**TASK DETAILS**
Retype the lines beneath this one, from the first through the line containing "COL = scene.collection". Pictures are left out.

**GIVEN INFORMATION**
---

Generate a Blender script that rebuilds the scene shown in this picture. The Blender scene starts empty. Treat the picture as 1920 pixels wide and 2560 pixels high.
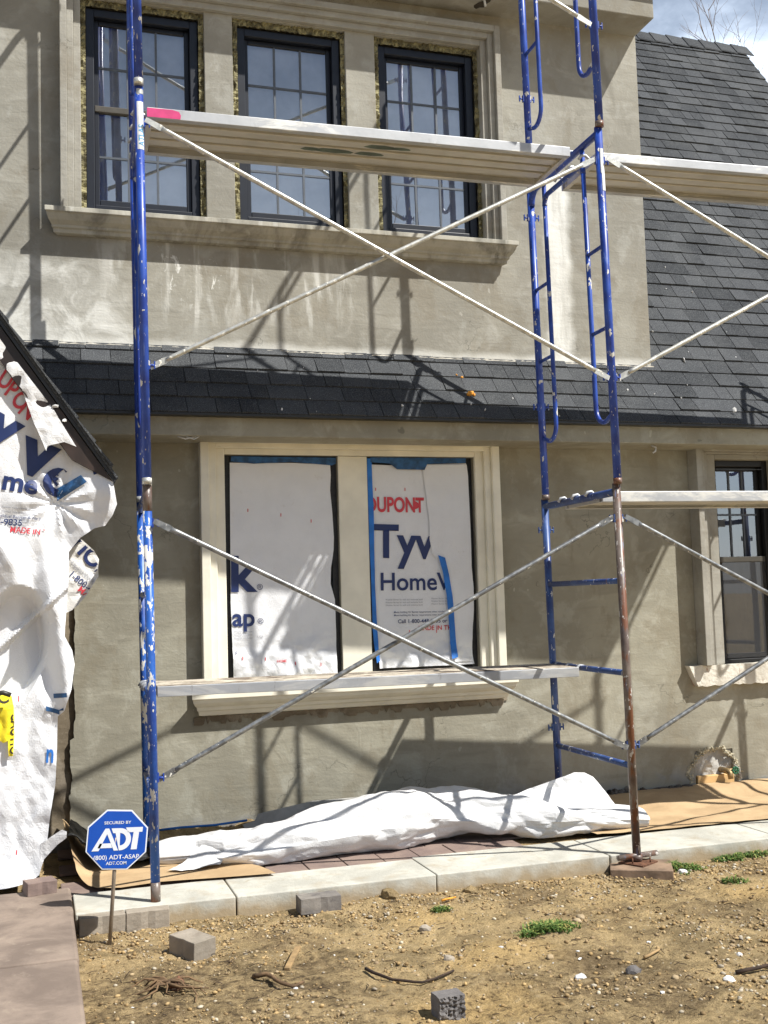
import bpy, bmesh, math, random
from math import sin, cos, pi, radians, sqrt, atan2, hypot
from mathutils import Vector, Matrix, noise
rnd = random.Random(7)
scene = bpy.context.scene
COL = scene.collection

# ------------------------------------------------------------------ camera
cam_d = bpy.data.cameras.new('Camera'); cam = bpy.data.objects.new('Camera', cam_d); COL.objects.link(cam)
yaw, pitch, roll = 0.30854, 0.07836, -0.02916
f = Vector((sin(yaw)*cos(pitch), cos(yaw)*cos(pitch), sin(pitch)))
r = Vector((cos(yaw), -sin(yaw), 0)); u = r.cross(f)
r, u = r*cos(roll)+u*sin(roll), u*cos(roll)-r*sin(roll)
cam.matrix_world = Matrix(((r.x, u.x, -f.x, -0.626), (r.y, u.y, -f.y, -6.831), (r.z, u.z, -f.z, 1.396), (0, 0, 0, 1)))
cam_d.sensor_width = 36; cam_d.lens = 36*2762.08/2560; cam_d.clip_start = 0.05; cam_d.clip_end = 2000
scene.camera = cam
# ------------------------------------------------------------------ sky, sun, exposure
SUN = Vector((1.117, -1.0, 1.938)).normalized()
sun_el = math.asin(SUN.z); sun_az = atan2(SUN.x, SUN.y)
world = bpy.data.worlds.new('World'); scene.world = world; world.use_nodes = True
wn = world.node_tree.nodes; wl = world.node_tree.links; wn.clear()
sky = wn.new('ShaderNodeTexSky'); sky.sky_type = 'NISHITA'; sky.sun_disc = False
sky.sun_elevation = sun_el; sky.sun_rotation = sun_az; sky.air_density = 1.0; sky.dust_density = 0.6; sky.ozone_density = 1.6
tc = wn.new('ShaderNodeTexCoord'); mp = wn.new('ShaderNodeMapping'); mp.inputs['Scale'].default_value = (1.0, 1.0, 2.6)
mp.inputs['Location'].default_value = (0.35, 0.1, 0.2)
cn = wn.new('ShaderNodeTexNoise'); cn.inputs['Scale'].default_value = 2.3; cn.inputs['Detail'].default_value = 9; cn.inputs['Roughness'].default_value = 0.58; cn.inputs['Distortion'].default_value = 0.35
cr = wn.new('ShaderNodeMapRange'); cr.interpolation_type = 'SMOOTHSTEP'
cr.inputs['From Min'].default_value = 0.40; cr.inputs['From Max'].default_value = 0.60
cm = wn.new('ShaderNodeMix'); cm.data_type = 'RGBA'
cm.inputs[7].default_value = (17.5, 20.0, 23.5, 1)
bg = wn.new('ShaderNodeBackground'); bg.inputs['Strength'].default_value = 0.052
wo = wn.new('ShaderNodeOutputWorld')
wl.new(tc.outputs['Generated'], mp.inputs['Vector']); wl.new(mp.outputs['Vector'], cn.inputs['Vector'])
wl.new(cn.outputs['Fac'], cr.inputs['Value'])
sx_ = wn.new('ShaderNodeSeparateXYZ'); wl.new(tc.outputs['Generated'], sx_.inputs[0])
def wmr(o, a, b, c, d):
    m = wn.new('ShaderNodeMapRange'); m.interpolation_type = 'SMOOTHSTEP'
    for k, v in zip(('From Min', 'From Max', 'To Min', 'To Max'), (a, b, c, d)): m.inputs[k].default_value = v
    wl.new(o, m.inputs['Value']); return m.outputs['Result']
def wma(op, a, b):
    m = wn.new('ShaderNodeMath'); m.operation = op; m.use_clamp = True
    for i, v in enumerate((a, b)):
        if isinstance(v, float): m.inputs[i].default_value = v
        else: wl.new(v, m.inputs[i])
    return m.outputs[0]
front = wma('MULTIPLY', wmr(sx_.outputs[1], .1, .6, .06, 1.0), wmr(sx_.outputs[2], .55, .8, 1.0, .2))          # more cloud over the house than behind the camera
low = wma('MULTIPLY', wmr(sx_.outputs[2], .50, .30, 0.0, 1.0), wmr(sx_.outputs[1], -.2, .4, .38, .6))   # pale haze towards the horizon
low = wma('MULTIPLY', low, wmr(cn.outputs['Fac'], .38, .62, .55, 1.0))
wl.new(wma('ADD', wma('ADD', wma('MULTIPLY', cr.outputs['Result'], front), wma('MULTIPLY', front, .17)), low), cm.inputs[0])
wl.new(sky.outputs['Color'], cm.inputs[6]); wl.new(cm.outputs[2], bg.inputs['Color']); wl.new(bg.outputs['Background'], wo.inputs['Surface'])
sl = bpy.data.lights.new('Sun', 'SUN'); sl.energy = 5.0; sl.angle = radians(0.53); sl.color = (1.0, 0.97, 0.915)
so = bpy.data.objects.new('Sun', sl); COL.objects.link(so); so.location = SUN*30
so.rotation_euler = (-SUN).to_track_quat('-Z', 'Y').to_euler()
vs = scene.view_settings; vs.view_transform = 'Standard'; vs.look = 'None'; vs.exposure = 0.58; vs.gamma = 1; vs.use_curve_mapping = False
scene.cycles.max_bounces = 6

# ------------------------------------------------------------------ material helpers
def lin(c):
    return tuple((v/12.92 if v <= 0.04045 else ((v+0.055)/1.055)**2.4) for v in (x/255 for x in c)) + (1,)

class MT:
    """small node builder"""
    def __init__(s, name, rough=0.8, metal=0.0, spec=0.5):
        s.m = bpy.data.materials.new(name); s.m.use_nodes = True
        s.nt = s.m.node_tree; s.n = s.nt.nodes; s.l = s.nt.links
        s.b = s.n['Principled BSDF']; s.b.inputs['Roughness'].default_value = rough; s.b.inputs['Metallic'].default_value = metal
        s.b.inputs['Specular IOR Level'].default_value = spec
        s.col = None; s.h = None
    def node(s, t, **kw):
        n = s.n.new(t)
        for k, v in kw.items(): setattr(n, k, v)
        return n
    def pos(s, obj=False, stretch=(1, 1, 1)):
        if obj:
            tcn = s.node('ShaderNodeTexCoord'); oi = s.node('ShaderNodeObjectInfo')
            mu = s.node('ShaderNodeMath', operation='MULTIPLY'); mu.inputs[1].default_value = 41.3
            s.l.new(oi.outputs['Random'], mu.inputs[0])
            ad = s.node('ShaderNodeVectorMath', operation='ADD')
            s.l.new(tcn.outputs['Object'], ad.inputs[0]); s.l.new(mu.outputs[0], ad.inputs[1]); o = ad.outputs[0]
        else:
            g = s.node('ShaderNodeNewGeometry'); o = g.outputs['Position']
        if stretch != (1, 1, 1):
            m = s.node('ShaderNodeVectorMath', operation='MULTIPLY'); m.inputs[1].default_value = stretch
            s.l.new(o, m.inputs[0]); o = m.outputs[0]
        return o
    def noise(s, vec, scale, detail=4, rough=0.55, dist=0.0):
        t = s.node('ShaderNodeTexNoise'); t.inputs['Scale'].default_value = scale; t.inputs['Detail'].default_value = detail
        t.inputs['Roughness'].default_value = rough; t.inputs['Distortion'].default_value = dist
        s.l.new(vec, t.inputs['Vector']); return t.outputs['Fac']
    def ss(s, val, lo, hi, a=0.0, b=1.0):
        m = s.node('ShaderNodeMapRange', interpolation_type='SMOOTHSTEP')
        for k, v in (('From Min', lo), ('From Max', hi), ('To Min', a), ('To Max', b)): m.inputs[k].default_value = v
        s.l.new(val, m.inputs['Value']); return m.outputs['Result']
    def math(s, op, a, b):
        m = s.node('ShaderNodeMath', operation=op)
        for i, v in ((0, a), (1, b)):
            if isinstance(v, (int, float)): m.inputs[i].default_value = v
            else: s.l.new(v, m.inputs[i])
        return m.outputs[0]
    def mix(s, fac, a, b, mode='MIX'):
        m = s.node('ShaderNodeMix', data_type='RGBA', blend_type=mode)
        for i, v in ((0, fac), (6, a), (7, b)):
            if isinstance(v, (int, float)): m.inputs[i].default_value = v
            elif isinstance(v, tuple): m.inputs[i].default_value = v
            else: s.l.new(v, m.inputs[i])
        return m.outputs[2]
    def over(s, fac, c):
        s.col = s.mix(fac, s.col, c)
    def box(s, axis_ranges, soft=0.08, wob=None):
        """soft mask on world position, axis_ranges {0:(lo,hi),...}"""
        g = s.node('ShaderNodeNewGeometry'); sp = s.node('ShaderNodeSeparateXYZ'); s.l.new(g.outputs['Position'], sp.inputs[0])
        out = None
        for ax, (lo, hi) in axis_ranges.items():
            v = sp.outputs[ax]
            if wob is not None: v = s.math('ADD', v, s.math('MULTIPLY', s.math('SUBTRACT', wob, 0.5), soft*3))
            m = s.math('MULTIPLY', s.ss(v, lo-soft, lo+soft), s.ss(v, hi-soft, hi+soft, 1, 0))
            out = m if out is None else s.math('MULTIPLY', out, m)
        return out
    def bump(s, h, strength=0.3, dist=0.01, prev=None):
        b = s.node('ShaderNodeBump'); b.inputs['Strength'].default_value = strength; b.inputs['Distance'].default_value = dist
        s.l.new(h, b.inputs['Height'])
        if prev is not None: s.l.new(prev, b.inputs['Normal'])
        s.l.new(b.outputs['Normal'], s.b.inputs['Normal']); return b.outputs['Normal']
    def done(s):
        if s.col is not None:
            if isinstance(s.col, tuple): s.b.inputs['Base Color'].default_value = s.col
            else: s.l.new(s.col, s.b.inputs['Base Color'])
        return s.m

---

**RESULT OF THIS EXERCISE**
Generate a Blender script that rebuilds the scene shown in this picture. The Blender scene starts empty. Treat the picture as 1920 pixels wide and 2560 pixels high.
import bpy, bmesh, math, random
from math import sin, cos, pi, radians, sqrt, atan2, hypot
from mathutils import Vector, Matrix, noise
rnd = random.Random(7)
scene = bpy.context.scene
COL = scene.collection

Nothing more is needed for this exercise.